• DIRECTIVE
Repeat the records below exactly, leaving out any pictures.

═══ PROVIDED MATERIAL ═══

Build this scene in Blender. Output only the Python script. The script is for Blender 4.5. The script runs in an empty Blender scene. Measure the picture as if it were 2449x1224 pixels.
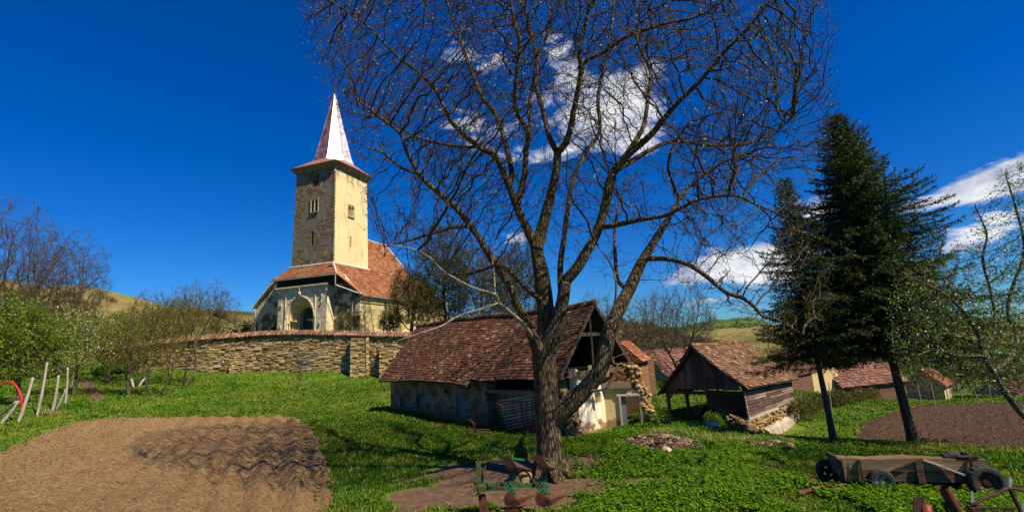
import bpy, math, random
import numpy as np
from mathutils import Vector, Matrix, noise as mnoise

# ------------------------------------------------------------------ camera, sky, sun, exposure
SC = bpy.context.scene
COL = SC.collection
FPX = 1150.0                      # focal length in pixels of the 2449 px wide photograph
PITCH, ROLL = math.radians(10.7), math.radians(3.0)
EYE = np.array([0.0, 0.0, 2.8])
_f = np.array([0, math.cos(PITCH), math.sin(PITCH)])
_r0 = np.array([1.0, 0, 0]); _u0 = np.cross(_r0, _f)
CR = math.cos(ROLL) * _r0 - math.sin(ROLL) * _u0
CU = math.sin(ROLL) * _r0 + math.cos(ROLL) * _u0
cam_d = bpy.data.cameras.new('camera'); cam = bpy.data.objects.new('camera', cam_d); COL.objects.link(cam)
cam_d.sensor_width = 36.0; cam_d.lens = 36.0 * FPX / 2449.0
cam_d.clip_start = 0.1; cam_d.clip_end = 5000
m = Matrix([[CR[i], CU[i], -_f[i], EYE[i]] for i in range(3)] + [[0, 0, 0, 1]])
cam.matrix_world = m
SC.camera = cam
SUN_AZ, SUN_EL = math.radians(126.0), math.radians(49.0)      # azimuth from +Y towards +X
SUN_DIR = Vector((math.sin(SUN_AZ) * math.cos(SUN_EL), math.cos(SUN_AZ) * math.cos(SUN_EL), math.sin(SUN_EL)))
sd = bpy.data.lights.new('sun', 'SUN'); sd.energy = 5.0; sd.angle = math.radians(0.5); sd.color = (1.0, 0.87, 0.66)
so = bpy.data.objects.new('sun', sd); COL.objects.link(so); so.rotation_euler = SUN_DIR.to_track_quat('Z', 'Y').to_euler()
SC.view_settings.view_transform = 'Standard'; SC.view_settings.look = 'None'
SC.view_settings.exposure = 0.68; SC.view_settings.gamma = 1.0
SC.cycles.max_bounces = 5; SC.cycles.diffuse_bounces = 3; SC.cycles.glossy_bounces = 2
SC.cycles.transparent_max_bounces = 6

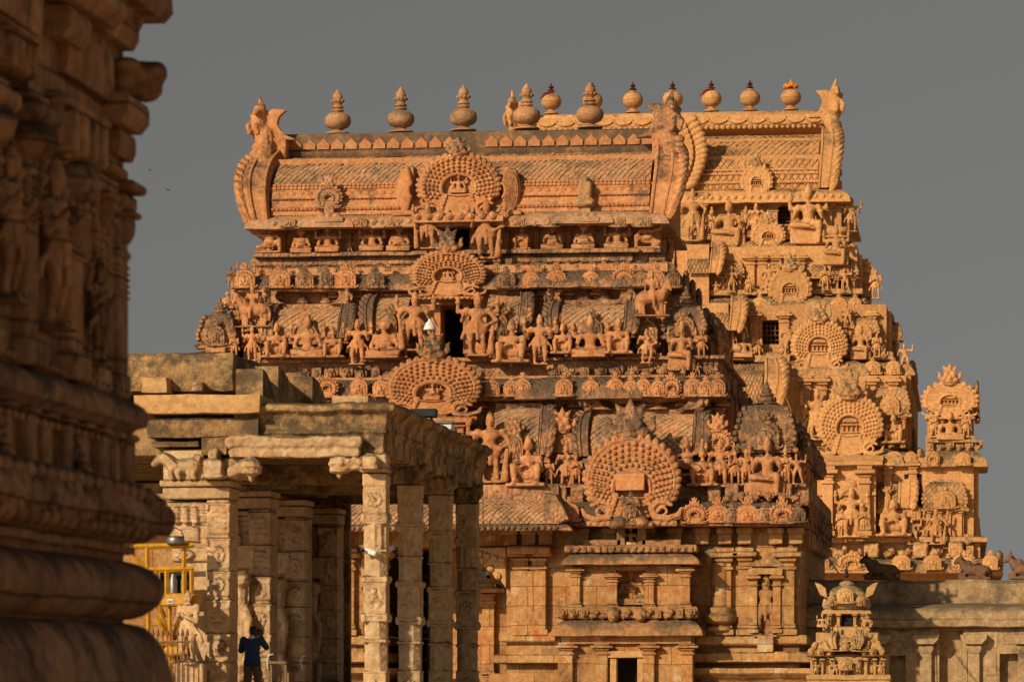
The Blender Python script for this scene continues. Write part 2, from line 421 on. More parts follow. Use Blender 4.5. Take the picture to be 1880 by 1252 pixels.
def torso(mb, y, zp, zc, belly=.0, bust=False, sway=0):
    mb.ell((sway, y, zp), (.125, .09, .075), 12, 6)
    mb.cap((sway, y, zp + .02), (0, y, zc - .03), .078, .092, 10)
    mb.ell((0, y, zc), (.148, .09, .085), 12, 6)
    if belly: mb.ell((0, y - .05, lin(zp, zc, .45)), (.12 + belly, .09 + belly, .12), 12, 6)
    if bust:
        for s in (-1, 1): mb.ell((s * .058, y - .085, zc + .005), .05, 8, 5)
    mb.ell((0, y - .015, zc + .055), (.11, .085, .03), 12, 5)            # collar
    mb.cap((0, y, zc + .05), (0, y - .01, zc + .12), .045, .042)
    mb.ell((sway, y, zp + .055), (.118, .10, .022), 12, 5)               # belt
def stand(four=False, pose='bless', bust=False, skirt=True, club=False, crown='tall', halo=False, sway=0, lean=0):
    mb = MB(); zc = .70
    for s in (-1, 1):
        kx = s * .098 + (sway * .8 if s > 0 else sway * .3)
        mb.chain([(s * .072 + sway, 0, .47), (kx, -.035, .26), (s * .10 + (lean if s > 0 else 0), .0, .04)], [.076, .047, .033])
        mb.ell((s * .08 + (lean if s > 0 else 0), -.045, .025), (.038, .075, .025), 8, 5)
    torso(mb, 0, .50, zc, bust=bust, sway=sway)
    if skirt:
        mb.lathe([(.125, .36), (.14, .39), (.13, .46), (.12, .54)], 14, Matrix.Diagonal((1.05, .75, 1, 1)))
        mb.cap((0, -.10, .50), (0, -.085, .25), .024, .03)
        for s in (-1, 1): mb.chain([(s * .12, -.02, .5), (s * .2, .02, .38), (s * .225, .03, .28)], [.02, .026, .03])
    arms(mb, 0, zc + .04, four, pose)
    head(mb, (0, -.02, .87), .056, crown, halo)
    if club:
        mb.chain([(.22, -.15, .47), (.2, -.15, .25), (.19, -.15, .02)], [.03, .042, .06])
    mb.box(-.17, .17, -.12, .1, -.03, .012)
    return mb
def seat(four=False, pose='lap', belly=0, crown='tall', halo=False, leg='cross', bust=False, trunk=False):
    mb = MB(); zp, zc = .15, .42
    for s in (-1, 1):
        hip = (s * .10, 0, .13)
        if leg == 'cross' or (leg == 'half' and s < 0):
            kn, ft = (s * .31, -.17, .10), (-s * .02, -.26, .07)
            mb.chain([hip, kn, ft], [.098, .075, .048]); mb.ell(ft, (.07, .05, .04), 8, 5)
        elif leg == 'half':
            kn, ft = (s * .20, -.25, .13), (s * .19, -.24, -.22)
            mb.chain([hip, kn, ft], [.098, .075, .05]); mb.ell((ft[0], ft[1] - .05, ft[2] - .03), (.045, .08, .035), 8, 5)
        elif leg == 'up':
            kn, ft = (s * .22, -.22, .33), (s * .2, -.24, .04)
            mb.chain([hip, kn, ft], [.095, .072, .048]); mb.ell((ft[0], ft[1] - .05, .03), (.045, .08, .035), 8, 5)
    mb2 = MB(); torso(mb2, 0, .14, .44, belly=belly, bust=bust)
    mb.merge(mb2, Matrix.Diagonal((1.28, 1.25, 1.0, 1)))
    mb3 = MB(); arms(mb3, 0, .37, four, pose); mb.merge(mb3, Matrix.Translation((0, 0, .02)) @ Matrix.Diagonal((1.25, 1.3, 1.2, 1)))
    if trunk:
        mb.ell((0, -.03, .68), (.115, .12, .13), 10, 7)
        for s in (-1, 1): mb.ell((s * .17, .02, .66), (.09, .03, .11), 10, 5)
        mb.chain([(0, -.13, .66), (.0, -.2, .52), (.03, -.22, .38), (.10, -.22, .32)], [.06, .05, .04, .03])
        mb.lathe([(.1, 0), (.11, .04), (.08, .1), (.04, .16), (.01, .22)], 10, Matrix.Translation((0, -.02, .78)))
    else: head(mb, (0, -.03, .69), .082 if crown != 'tall' else .075, crown, halo)
    if leg != 'half': mb.box(-.36, .36, -.30, .14, -.04, .03)
    else: mb.box(-.36, .36, -.16, .14, -.28, .03)
    return mb
def crouch():
    mb = MB()                                                            # big guardian half kneeling, one arm up holding the eave
    mb.chain([(-.08, 0, .22), (-.28, -.14, .34), (-.30, -.1, .05)], [.1, .078, .05]); mb.ell((-.3, -.17, .035), (.05, .09, .035), 8, 5)
    mb.chain([(.08, 0, .22), (.30, -.1, .16), (.12, -.02, .06)], [.1, .078, .05])
    t = MB(); torso(t, 0, .2, .47, belly=.02); mb.merge(t, Matrix.Diagonal((1.15, 1.2, 1, 1)))
    mb.chain([(-.18, 0, .52), (-.3, -.06, .38), (-.27, -.17, .36)], [.058, .046, .035])
    mb.chain([(.18, 0, .52), (.33, .0, .55), (.36, -.02, .80)], [.058, .046, .038]); mb.ell((.36, -.02, .83), .045, 8, 5)
    head(mb, (-.02, -.03, .70), .072, 'tall'); mb.box(-.36, .36, -.22, .12, -.03, .04); return mb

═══

• FINAL ANSWER
Build this scene in Blender. Output only the Python script. The script is for Blender 4.5. The script runs in an empty Blender scene. Measure the picture as if it were 2449x1224 pixels.
import bpy, math, random
import numpy as np
from mathutils import Vector, Matrix, noise as mnoise

# ------------------------------------------------------------------ camera, sky, sun, exposure
SC = bpy.context.scene
COL = SC.collection
FPX = 1150.0                      # focal length in pixels of the 2449 px wide photograph
PITCH, ROLL = math.radians(10.7), math.radians(3.0)
EYE = np.array([0.0, 0.0, 2.8])
_f = np.array([0, math.cos(PITCH), math.sin(PITCH)])
_r0 = np.array([1.0, 0, 0]); _u0 = np.cross(_r0, _f)
CR = math.cos(ROLL) * _r0 - math.sin(ROLL) * _u0
CU = math.sin(ROLL) * _r0 + math.cos(ROLL) * _u0
cam_d = bpy.data.cameras.new('camera'); cam = bpy.data.objects.new('camera', cam_d); COL.objects.link(cam)
cam_d.sensor_width = 36.0; cam_d.lens = 36.0 * FPX / 2449.0
cam_d.clip_start = 0.1; cam_d.clip_end = 5000
m = Matrix([[CR[i], CU[i], -_f[i], EYE[i]] for i in range(3)] + [[0, 0, 0, 1]])
cam.matrix_world = m
SC.camera = cam
SUN_AZ, SUN_EL = math.radians(126.0), math.radians(49.0)      # azimuth from +Y towards +X
SUN_DIR = Vector((math.sin(SUN_AZ) * math.cos(SUN_EL), math.cos(SUN_AZ) * math.cos(SUN_EL), math.sin(SUN_EL)))
sd = bpy.data.lights.new('sun', 'SUN'); sd.energy = 5.0; sd.angle = math.radians(0.5); sd.color = (1.0, 0.87, 0.66)
so = bpy.data.objects.new('sun', sd); COL.objects.link(so); so.rotation_euler = SUN_DIR.to_track_quat('Z', 'Y').to_euler()
SC.view_settings.view_transform = 'Standard'; SC.view_settings.look = 'None'
SC.view_settings.exposure = 0.68; SC.view_settings.gamma = 1.0
SC.cycles.max_bounces = 5; SC.cycles.diffuse_bounces = 3; SC.cycles.glossy_bounces = 2
SC.cycles.transparent_max_bounces = 6

The Blender Python script for this scene continues. Write part 2, from line 421 on. More parts follow. Use Blender 4.5. Take the picture to be 1880 by 1252 pixels.
def torso(mb, y, zp, zc, belly=.0, bust=False, sway=0):
    mb.ell((sway, y, zp), (.125, .09, .075), 12, 6)
    mb.cap((sway, y, zp + .02), (0, y, zc - .03), .078, .092, 10)
    mb.ell((0, y, zc), (.148, .09, .085), 12, 6)
    if belly: mb.ell((0, y - .05, lin(zp, zc, .45)), (.12 + belly, .09 + belly, .12), 12, 6)
    if bust:
        for s in (-1, 1): mb.ell((s * .058, y - .085, zc + .005), .05, 8, 5)
    mb.ell((0, y - .015, zc + .055), (.11, .085, .03), 12, 5)            # collar
    mb.cap((0, y, zc + .05), (0, y - .01, zc + .12), .045, .042)
    mb.ell((sway, y, zp + .055), (.118, .10, .022), 12, 5)               # belt
def stand(four=False, pose='bless', bust=False, skirt=True, club=False, crown='tall', halo=False, sway=0, lean=0):
    mb = MB(); zc = .70
    for s in (-1, 1):
        kx = s * .098 + (sway * .8 if s > 0 else sway * .3)
        mb.chain([(s * .072 + sway, 0, .47), (kx, -.035, .26), (s * .10 + (lean if s > 0 else 0), .0, .04)], [.076, .047, .033])
        mb.ell((s * .08 + (lean if s > 0 else 0), -.045, .025), (.038, .075, .025), 8, 5)
    torso(mb, 0, .50, zc, bust=bust, sway=sway)
    if skirt:
        mb.lathe([(.125, .36), (.14, .39), (.13, .46), (.12, .54)], 14, Matrix.Diagonal((1.05, .75, 1, 1)))
        mb.cap((0, -.10, .50), (0, -.085, .25), .024, .03)
        for s in (-1, 1): mb.chain([(s * .12, -.02, .5), (s * .2, .02, .38), (s * .225, .03, .28)], [.02, .026, .03])
    arms(mb, 0, zc + .04, four, pose)
    head(mb, (0, -.02, .87), .056, crown, halo)
    if club:
        mb.chain([(.22, -.15, .47), (.2, -.15, .25), (.19, -.15, .02)], [.03, .042, .06])
    mb.box(-.17, .17, -.12, .1, -.03, .012)
    return mb
def seat(four=False, pose='lap', belly=0, crown='tall', halo=False, leg='cross', bust=False, trunk=False):
    mb = MB(); zp, zc = .15, .42
    for s in (-1, 1):
        hip = (s * .10, 0, .13)
        if leg == 'cross' or (leg == 'half' and s < 0):
            kn, ft = (s * .31, -.17, .10), (-s * .02, -.26, .07)
            mb.chain([hip, kn, ft], [.098, .075, .048]); mb.ell(ft, (.07, .05, .04), 8, 5)
        elif leg == 'half':
            kn, ft = (s * .20, -.25, .13), (s * .19, -.24, -.22)
            mb.chain([hip, kn, ft], [.098, .075, .05]); mb.ell((ft[0], ft[1] - .05, ft[2] - .03), (.045, .08, .035), 8, 5)
        elif leg == 'up':
            kn, ft = (s * .22, -.22, .33), (s * .2, -.24, .04)
            mb.chain([hip, kn, ft], [.095, .072, .048]); mb.ell((ft[0], ft[1] - .05, .03), (.045, .08, .035), 8, 5)
    mb2 = MB(); torso(mb2, 0, .14, .44, belly=belly, bust=bust)
    mb.merge(mb2, Matrix.Diagonal((1.28, 1.25, 1.0, 1)))
    mb3 = MB(); arms(mb3, 0, .37, four, pose); mb.merge(mb3, Matrix.Translation((0, 0, .02)) @ Matrix.Diagonal((1.25, 1.3, 1.2, 1)))
    if trunk:
        mb.ell((0, -.03, .68), (.115, .12, .13), 10, 7)
        for s in (-1, 1): mb.ell((s * .17, .02, .66), (.09, .03, .11), 10, 5)
        mb.chain([(0, -.13, .66), (.0, -.2, .52), (.03, -.22, .38), (.10, -.22, .32)], [.06, .05, .04, .03])
        mb.lathe([(.1, 0), (.11, .04), (.08, .1), (.04, .16), (.01, .22)], 10, Matrix.Translation((0, -.02, .78)))
    else: head(mb, (0, -.03, .69), .082 if crown != 'tall' else .075, crown, halo)
    if leg != 'half': mb.box(-.36, .36, -.30, .14, -.04, .03)
    else: mb.box(-.36, .36, -.16, .14, -.28, .03)
    return mb
def crouch():
    mb = MB()                                                            # big guardian half kneeling, one arm up holding the eave
    mb.chain([(-.08, 0, .22), (-.28, -.14, .34), (-.30, -.1, .05)], [.1, .078, .05]); mb.ell((-.3, -.17, .035), (.05, .09, .035), 8, 5)
    mb.chain([(.08, 0, .22), (.30, -.1, .16), (.12, -.02, .06)], [.1, .078, .05])
    t = MB(); torso(t, 0, .2, .47, belly=.02); mb.merge(t, Matrix.Diagonal((1.15, 1.2, 1, 1)))
    mb.chain([(-.18, 0, .52), (-.3, -.06, .38), (-.27, -.17, .36)], [.058, .046, .035])
    mb.chain([(.18, 0, .52), (.33, .0, .55), (.36, -.02, .80)], [.058, .046, .038]); mb.ell((.36, -.02, .83), .045, 8, 5)
    head(mb, (-.02, -.03, .70), .072, 'tall'); mb.box(-.36, .36, -.22, .12, -.03, .04); return mb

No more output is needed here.